Discovery Files

Increased atmospheric dust is masking greenhouse gases' warming effect

Researchers say climate change could accelerate slightly if dust levels stop climbing

A new study shows that global atmospheric dust — microscopic airborne particles from desert dust storms — has a slight overall cooling effect on the planet that has hidden the full amount of warming caused by greenhouse gases.

The U.S. National Science Foundation-supported research, published in Nature Reviews Earth and Environment, found that the amount of desert dust has grown roughly 55% since the mid-1800s, which increased the dust's cooling effect.

"In addition to illustrating the complexity of the climate system, this study raises the alarm that proper accounting of atmospheric dusts in climate models is more important than ever in our assessment of future climate scenarios," said Varavut Limpasuvan, a program director in NSF's Division of Atmospheric and Geospace Sciences.

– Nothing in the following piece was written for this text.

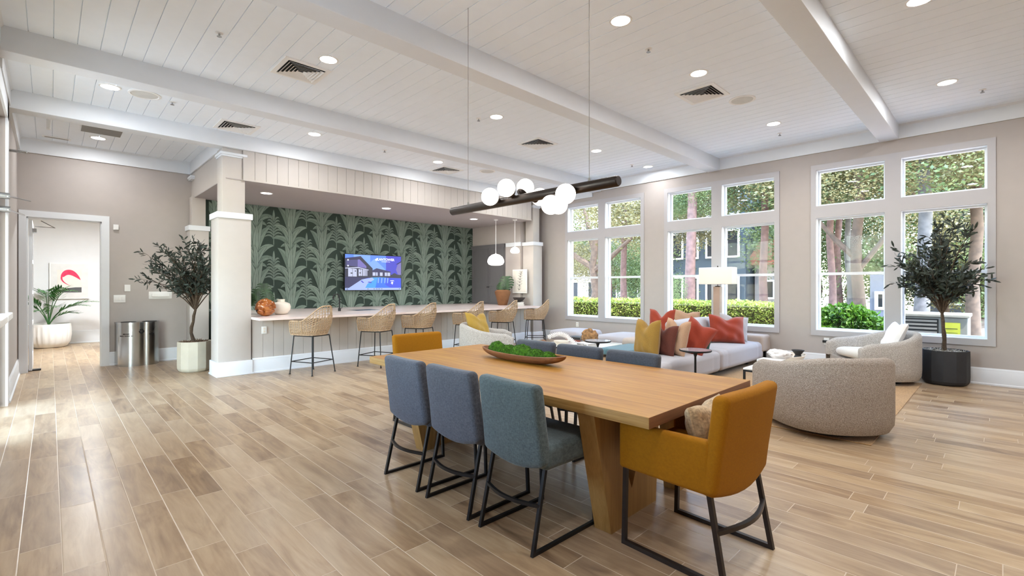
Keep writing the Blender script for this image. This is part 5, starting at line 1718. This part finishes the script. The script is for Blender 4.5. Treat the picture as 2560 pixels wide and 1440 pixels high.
# ---------------------------------------------------------------- outside
def leafmat(name, cols, scale=9):
    t_ = NT(name)
    t_.p(Base_Color=t_.ramp(t_.noise(scale, 4, .7), [(.25 + .5 * i / (len(cols) - 1), lin(c_)) for i, c_ in enumerate(cols)]), Roughness=.55)
    t_.b.inputs['Transmission Weight'].default_value = 0.0
    tl = t_.t.nodes.new('ShaderNodeBsdfTranslucent'); mx = t_.t.nodes.new('ShaderNodeMixShader'); mx.inputs[0].default_value = .3
    col = t_.b.inputs['Base Color'].links[0].from_socket
    t_.t.links.new(col, tl.inputs[0]); t_.t.links.new(t_.b.outputs[0], mx.inputs[1]); t_.t.links.new(tl.outputs[0], mx.inputs[2]); t_.t.links.new(mx.outputs[0], t_.out.inputs[0])
    return t_.m
M['hedge'] = leafmat('hedge_leaves', [(44, 58, 16), (104, 128, 40), (176, 188, 92), (190, 166, 128)], 7)
M['shrub'] = leafmat('shrub_leaves', [(26, 50, 12), (64, 104, 24), (118, 150, 56)], 6)
M['canopy'] = leafmat('canopy_leaves', [(38, 52, 28), (84, 102, 58), (140, 152, 100)], 1.2)
M['canopy2'] = leafmat('canopy_leaves_warm', [(52, 52, 30), (104, 98, 60), (160, 150, 104)], 1.2)
M['pine'] = plain('pine_bark', (100, 76, 70), .9, var=.3, scale=7, bump=.8, bscale=12)
M['oakbark'] = plain('oak_bark', (82, 66, 54), .9, var=.3, scale=7, bump=.8, bscale=12)
M['greybark'] = plain('grey_bark', (88, 84, 82), .9, var=.3, scale=7, bump=.8, bscale=12)
gt = NT('mulch_ground')
gt.p(Base_Color=gt.ramp(gt.noise(3.0, 6, .8), [(.3, lin((120, 98, 84))), (.5, lin((176, 150, 134))), (.7, lin((212, 192, 176)))]), Roughness=.95)
gt.bump(gt.noise(30, 4, .7), .8, .03)
struct(MB().box(9.45, 75, -45, 75, -.25, -.12).build('ground', gt.m, smooth=False))
struct(MB().box(-45, -.58, -45, 10.5, -.25, -.12).build('ground', plain('patio_concrete', (170, 168, 162), .9), smooth=False))
struct(MB().box(-.58, 9.45, -45, -3.75, -.25, -.12).build('ground', plain('patio_concrete_rear', (170, 168, 162), .9), smooth=False))

rh = random.Random(21)
def leaf_cloud(mb, n, pos, size, up=.4):
    for _ in range(n):
        p, nrm = pos()
        d = Vector((rh.gauss(0, 1), rh.gauss(0, 1), rh.gauss(up, .7))).normalized()
        s_ = size * rh.uniform(.6, 1.3)
        a = d.cross(Vector((rh.gauss(0, 1), rh.gauss(0, 1), rh.gauss(0, 1)))).normalized()
        mb.add([p, p + d * s_ * .5 + a * s_ * .28, p + d * s_, p + d * s_ * .5 - a * s_ * .28], [(0, 1, 2, 3)])
t = thing('clipped_hedge', 'long clipped green hedge running outside below the windows', 'hedge', (10.7, 0, -.12))
hm = MB()
HY0, HY1 = 2.75, 14.5
def hp():
    y = rh.uniform(HY0, HY1)
    top = 1.10 + .05 * noise.noise(Vector((y * 1.3, 0, 0))) + .03 * noise.noise(Vector((y * 6, 4, 0)))
    if rh.random() < .5:
        return Vector((rh.uniform(-.03, .06) + .04 * noise.noise(Vector((y * 3, 0, 5))), y, rh.uniform(.35, top))), None
    return Vector((rh.uniform(0, .8), y, top + rh.uniform(-.05, .03))), None
leaf_cloud(hm, 30000, hp, .048)
hm.build('foliage', M['hedge'], t, smooth=False)
MB().box(.06, .76, HY0 + .05, HY1 - .05, 0, 1.02).build('inner_branches', plain('hedge_core', (74, 72, 40), .95, var=.6, scale=20), t, smooth=False)
t = thing('leafy_shrub', 'bright green leafy shrub outside the nearest window, left pane', 'shrub', (10.85, 2.05, -.12))
hm = MB()
def sp_():
    a, p = rh.uniform(0, 2 * PI), math.acos(rh.uniform(-.2, 1))
    k = rh.uniform(.8, 1.02)
    return Vector((.42 * k * math.sin(p) * math.cos(a), .66 * k * math.sin(p) * math.sin(a), .42 + .70 * k * math.cos(p))), None
leaf_cloud(hm, 3200, sp_, .10)
hm.build('foliage', M['shrub'], t, smooth=False)
MB().sphere((0, 0, .40), .34, 16, 10, 1, 1.7, 1.5).build('inner_branches', plain('shrub_core', (44, 54, 22), .95, var=.6, scale=20), t)

def crown_mesh(n, seed, size, flat=.8):
    rh.seed(seed)
    mb = MB()
    cl = [(Vector((rh.uniform(-.75, .75), rh.uniform(-.75, .75), rh.uniform(-.6, .6) * flat)), rh.uniform(.28, .5)) for _ in range(16)]
    def cp_():
        c_, r_ = rh.choice(cl)
        q = Vector((rh.gauss(0, 1), rh.gauss(0, 1), rh.gauss(0, 1))).normalized() * r_ * rh.uniform(.65, 1.05)
        return c_ + q, None
    leaf_cloud(mb, n, cp_, size, .1)
    return mb
def tree(lab, x, y, h, r, bark, crowns=(), fork=None, lean=0.0, grp='trees beyond the hedge'):
    t = thing('garden_tree', lab, 'tree', (x, y, -.12), 0, grp)
    tk = MB()
    pts = [Vector((lean * k / 6 + .05 * math.sin(k * 1.3 + x), .06 * math.sin(k * 1.9 + y), h * k / 6)) for k in range(7)]
    tk.tube(pts, [r * (1.25 if k == 0 else 1.05 - .06 * k) for k in range(7)], 14)
    for (z0, dx, dy, dz, rr_) in (fork or ()):
        tk.tube([Vector((0, 0, z0)), Vector((dx * .4, dy * .4, z0 + dz * .35)), Vector((dx, dy, z0 + dz))], [rr_, rr_ * .8, rr_ * .45], 9)
    tk.build('trunk', M[bark], t)
    for (cx, cy, cz, sx_, sy_, sz_, mesh_, mt) in crowns:
        o = bpy.data.objects.new('foliage', CR[(mesh_, mt)])
        C.objects.link(o); o.parent = t; o.location = (cx, cy, cz); o.scale = (sx_, sy_, sz_); o.rotation_euler = (0, 0, (x * 3.7 + y) % 6.28)
    return t
CR = {}
for k in (0, 1):
    base = crown_mesh(20000, 40 + k, .034)
    for mt in ('canopy', 'canopy2'):
        me = bpy.data.meshes.new('foliage_%s' % mt)
        me.from_pydata([tuple(v) for v in base.v], [], base.f); me.materials.append(M[mt])
        CR[(k, mt)] = me
tree('gnarled oak with low forking limbs, seen through the window closest to the bar', 18.0, 13.1, 3.6, .20, 'oakbark', [(0, 0, 6.0, 4.0, 4.2, 3.2, 0, 'canopy2'), (-1.5, 2.2, 4.6, 2.6, 2.6, 1.6, 1, 'canopy')], [(2.3, -.3, 2.4, 1.6, .16), (2.2, .2, -2.0, 1.5, .15), (3.2, 0, .6, 2.0, .15)])
tree('tall straight pine in the right half of the window closest to the bar', 20.0, 12.8, 12, .145, 'pine', [(2, -1.6, 5.6, 3.0, 3.0, 3.0, 1, 'canopy2')])
tree('thin trunk left of the tall pine in the window closest to the bar', 24.0, 16.35, 9, .11, 'pine', [(0, 0, 6.6, 3.4, 3.4, 3.0, 0, 'canopy2')])
tree('thick straight pine in the left half of the middle window', 16.0, 7.54, 13, .165, 'pine', [(3.5, -2.6, 6.2, 3.0, 2.6, 2.8, 0, 'canopy')])
tree('scaly pine trunk in the right half of the middle window', 19.0, 6.15, 11, .135, 'pine', [(0, -.6, 5.9, 3.4, 3.6, 2.4, 1, 'canopy'), (-2, 1.6, 4.9, 1.6, 1.6, 1.2, 0, 'canopy')])
tree('straight trunk at the left of the nearest window', 18.0, 3.82, 9, .105, 'pine', [(0, .5, 6.3, 3.4, 3.4, 2.8, 0, 'canopy2')])
tree('slim trunk second from the left in the nearest window', 22.0, 4.42, 9, .12, 'pine', [(0, 0, 6.4, 3.4, 3.6, 2.6, 1, 'canopy')])
tree('slim pale trunk behind the forked tree in the nearest window', 20.0, 3.72, 8, .10, 'greybark')
tree('thick forked trunk with two spreading limbs in the nearest window', 16.0, 2.78, 5.5, .15, 'oakbark', [(-.5, -.8, 5.9, 3.4, 3.6, 2.6, 0, 'canopy2'), (-2, -1.5, 4.7, 2.0, 2.2, 1.4, 1, 'canopy2')], [(2.2, -.1, 1.3, 1.7, .085), (1.9, .1, -1.2, 2.0, .08)])
tree('grey trunk behind the potted olive tree, nearest window', 15.0, 1.32, 10, .14, 'greybark', [(1, -1.0, 5.6, 3.2, 3.2, 2.4, 1, 'canopy')])
tree('dark trunk at the right edge of the nearest window', 18.0, .52, 9, .14, 'oakbark', [(0, -1.5, 6.0, 3.6, 3.6, 2.8, 0, 'canopy')])
for i, (x, y, z, s_, m_, mt, lab) in enumerate(((30, 21, 5, 5, 0, 'canopy2', 'distant tree filling the left of the window closest to the bar'), (32, 16.5, 4.2, 4.6, 1, 'canopy', 'distant tree behind the tall pine'), (30, 9.4, 5.5, 4.6, 0, 'canopy', 'distant tree between the two halves of the middle window'),
                                           (30, 7.0, 4.0, 3.6, 1, 'canopy', 'distant tree behind the scaly pine'), (30, 4.5, 6.5, 5, 0, 'canopy2', 'distant tree behind the left trunks of the nearest window'), (30, 0.5, 5.5, 5, 1, 'canopy', 'distant tree behind the forked trunk'), (28, -4.5, 5, 5, 0, 'canopy', 'distant tree at the right of the nearest window'))):
    tree(lab, x, y, 4, .2, 'oakbark', [(0, 0, z, s_, s_, s_ * .8, m_, mt)], grp='distant trees')
for i, (x, y, z, s_, m_, mt, lab) in enumerate(((25, 4.7, 3.0, 3.4, 0, 'canopy', 'low bushy tree low behind the left trunks of the nearest window'), (26, 1.6, 3.0, 3.4, 1, 'canopy2', 'low bushy tree behind the shed'), (24, -1.4, 2.4, 3.0, 0, 'canopy', 'low bushy tree at the right of the nearest window'), (27, 15.2, 2.8, 3.2, 1, 'canopy', 'low bushy tree behind the hedge right of the tall pine'), (28, 19, 2.6, 2.4, 0, 'canopy2', 'low bushy tree in front of the white building'))):
    tree(lab, x, y, 1.6, .1, 'oakbark', [(0, 0, z, s_, s_, s_ * .9, m_, mt)], grp='low trees behind the hedge')
t = thing('leafy_shrub', 'light green feathery shrub left of the thick pine outside the middle window', 'shrub', (13.6, 7.25, -.12))
o = bpy.data.objects.new('foliage', CR[(1, 'canopy')]); C.objects.link(o); o.parent = t; o.location = (0, 0, 1.15); o.scale = (.5, .7, 1.15)
MB().tube([(0, 0, 0), (.05, 0, 1.2)], .03, 8).build('stem', M['oakbark'], t)

# buildings beyond
def house(lab, x, y0, y1, h, mat, wins, roof=None, name='apartment_building', wm='dark', depth=8, gd=None):
    t = thing(name, lab, 'building', (x, 0, -.12), 0)
    MB().box(0, depth, y0, y1, 0, h).build('wall', mat, t, smooth=False)
    if roof:
        MB().prism([(y0 - .4, h), (y1 + .4, h), ((y0 + y1) / 2 + (y1 - y0) * .2, h + roof[0]), ((y0 + y1) / 2 - (y1 - y0) * .2, h + roof[0])], lambda a, b_, d: (d, a, b_), -.4, depth + .3).build('roof', roof[1], t, smooth=False)
    for (y, z, w, hh) in wins:
        f_ = MB()
        f_.frame(-.08, 0, y, y + w, z, z + hh, .09)
        wf = f_.build('window', M['white'], t, smooth=False)
        MB().box(-.03, 0, y + .09, y + w - .09, z + .09, z + hh - .09).build('window_glass', M[wm], wf, smooth=False)
    return t
whitewall = plain('render_white', (150, 142, 138), .9)
bluewall = plain('siding_blue', (58, 68, 76), .8)
house('white building with dark windows beyond the trees, left window', 34, 19.8, 30, 4.2, whitewall, [(y, z, 1.0, 1.5) for y in (20.4, 22.4, 24.4, 26.4, 28.2) for z in (.4, 2.4)], (1.6, plain('roof_grey', (76, 72, 70), .9)))
house('slate blue apartment building with white framed windows, middle window', 26, 9.3, 13.6, 7.6, bluewall, [(y, z, .7, 1.5) for y in (9.6, 10.7, 11.8, 12.7) for z in (.5, 3.0, 5.3)], (1.4, plain('roof_slate', (60, 60, 64), .9)))
house('low pale building with salmon roof at the right of the middle window', 27, 7.7, 9.2, 2.6, whitewall, [(8.2, .8, .6, 1.0)], (1.3, plain('roof_salmon', (150, 92, 76), .9)), 'garden_house', depth=5)
house('small grey shed seen through the nearest window, left pane', 19.5, 2.50, 3.05, 1.85, plain('shed_grey', (100, 102, 112), .8), [(2.62, .7, .3, .6)], None, 'garden_shed', depth=3)
house('grey apartment building behind the potted olive tree', 30, -6, 2.5, 6.0, plain('siding_grey', (76, 78, 86), .8), [(y, z, .9, 1.4) for y in (-4.5, -2.4, -.2, 1.2) for z in (.6, 3.2)], (1.4, plain('roof_dark', (84, 82, 86), .9)))

# air-conditioning unit
t = thing('air_conditioner', 'outdoor air-conditioning unit with a yellow label outside the nearest window', 'air conditioner', (10.1, .36, -.12))
MB().rbox(0, .75, 0, .86, .0, .98, .02, 2).build('body', plain('unit_grey', (112, 114, 110), .6), t)
MB().rbox(-.02, .77, -.02, .88, .98, 1.03, .012, 2).build('top_cover', plain('unit_cream', (150, 148, 140), .6), t)
lv = MB()
for k in range(14): lv.box(-.012, 0, .36, .84, .12 + k * .06, .15 + k * .06)
lv.build('louvre', M['greyvent'], t, smooth=False)
MB().box(-.006, 0, .34, .86, .10, .95).build('grille_opening', M['dark'], t, smooth=False)
MB().box(-.014, -.006, .09, .30, .62, .90).build('yellow_label', plain('label_yellow', (176, 182, 60), .6), t, smooth=False)
MB().box(-.0155, -.014, .12, .27, .80, .81).box(-.0155, -.014, .12, .27, .74, .745).build('label_print', M['ink'], t, smooth=False)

The study is the first to demonstrate the overall cooling effect of atmospheric desert dust. Some effects of atmospheric dust warm the planet, but because other effects of dust counteract warming — for example by scattering sunlight back into space and dissipating high clouds that warm the planet — the study calculated that dust's overall effect is a cooling one.

Should dust levels decline — or stop increasing — warming could ramp up, said UCLA atmospheric physicist Jasper Kok, the study's lead author.

"We show that desert dust has increased, and most likely slightly counteracted greenhouse warming, which is missing from current climate models," said Kok, who studies how particulate matter affects the climate. "The increased dust hasn't caused a lot of cooling — the climate models are still close — but our findings imply that greenhouses gases alone could cause even more climate warming than models currently predict," he said.

Kok compared the revelation to discovering, while driving a car at high speed, that the vehicle's emergency brake had been partly engaged. Just as fully releasing the break could cause the car to move faster, a stop to the increase in dust levels could slightly speed up global warming.

And while atmospheric desert dust levels have increased overall since pre-industrial times, the trend has not been steady — there have been upticks and declines along the way. Because there are so many natural and human-influenced variables that can cause dust levels to increase or decrease, scientists cannot accurately project how the amounts of atmospheric dust will change in the coming decades.

Dust can increase because of drier soils, higher wind speed and human land-use changes like diverting water for irrigation and turning marginal desert regions into grazing and agricultural land. The factors that account for increased dust levels are not clear-cut or linear, and whether the amounts of desert particulates will increase, decrease or remain relatively flat is unknown.

While the increase in atmospheric dust has somewhat masked the full potential of greenhouse gases to warm the climate, Kok said, the findings don't show that climate models are incorrect.